World of Curious Delights

Simphiwe Ndzube Assertion of Will

I usually like to run and immerse myself in a world of earthly delights.   It’s a yes-world, a way of soaking in color, judiciously chosen openness.   What would my first long-awaited travel be like, after being sprung from lockdown?

It was immersion, but not the same yes kind —  a vast world of strangers, airports made of retractable bands and systems and uniformed people.  Alongside immersion was interrogation.  I don’t mean security and pat-downs, though that existed — I mean the world interrogating me, and me interrogating the world.  It was made of strangers — better word: strange.  The settings were familiar — I know airports and Denver, where I have landed many times, with its dung-colored scruff and line of blue mountains in the distance, emptiness that gives way to four, then eight lanes of black suburban highways.  It kept asking questions, forming and reforming, my curiosity tinged with neither trust nor distrust.  All real, this world I belong to but now, how exactly?  

Under all the real things, something was walking with me — the violence of the past year.  The idea that the naked truth had been exposed, and dark reality had emerged into plain view.  After all that death, what was appearing was a posthumous world.  Interrogate that!

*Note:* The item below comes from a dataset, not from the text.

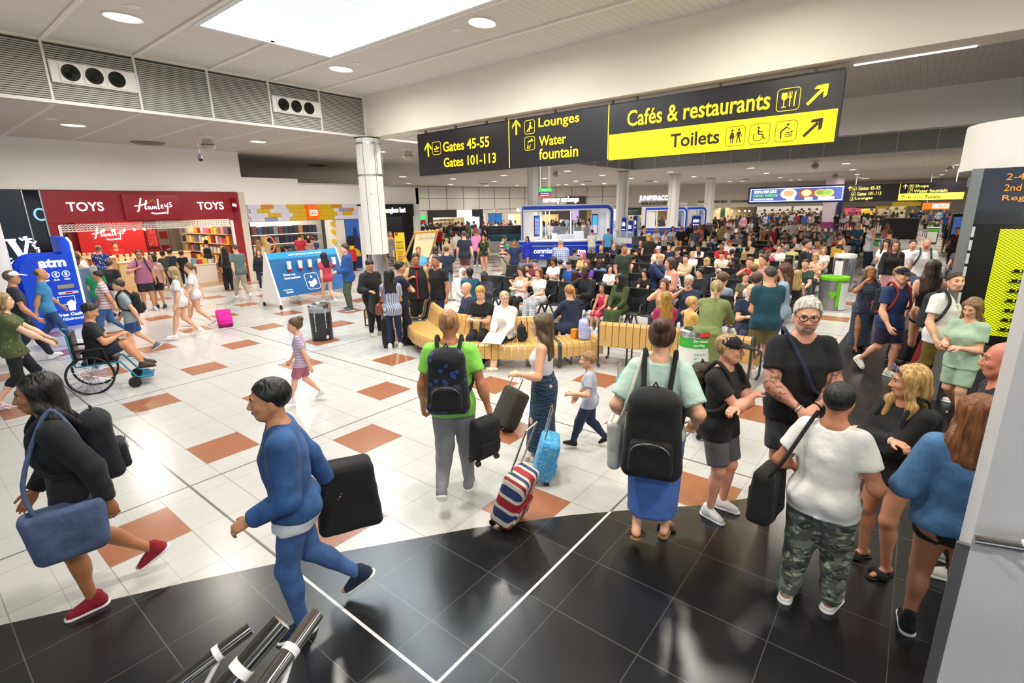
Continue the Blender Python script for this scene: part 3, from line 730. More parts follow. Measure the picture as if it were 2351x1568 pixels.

Even if that vision is extreme, will recede, too dark to be the whole truth, it speaks of complexities of experience.  Two thinks at the same time.  In Denver, I saw a superb exhibition by a young South African artist, Simphiwe Ndzube.  His “Oracles of the Pink Universe” plays on Hieronymous Bosch’s “The Garden of Earthly Delights.”  In his version, the familiar evil snake is transformed into Majole who, in his tradition, can signify a “welcome visitor, an ancestral incantation coming to pass along a message or a protector.”

The message is the mystery, and patience is the access code.  I’m trying to walk slowly with this ever-shifting world, curious as we unfold together.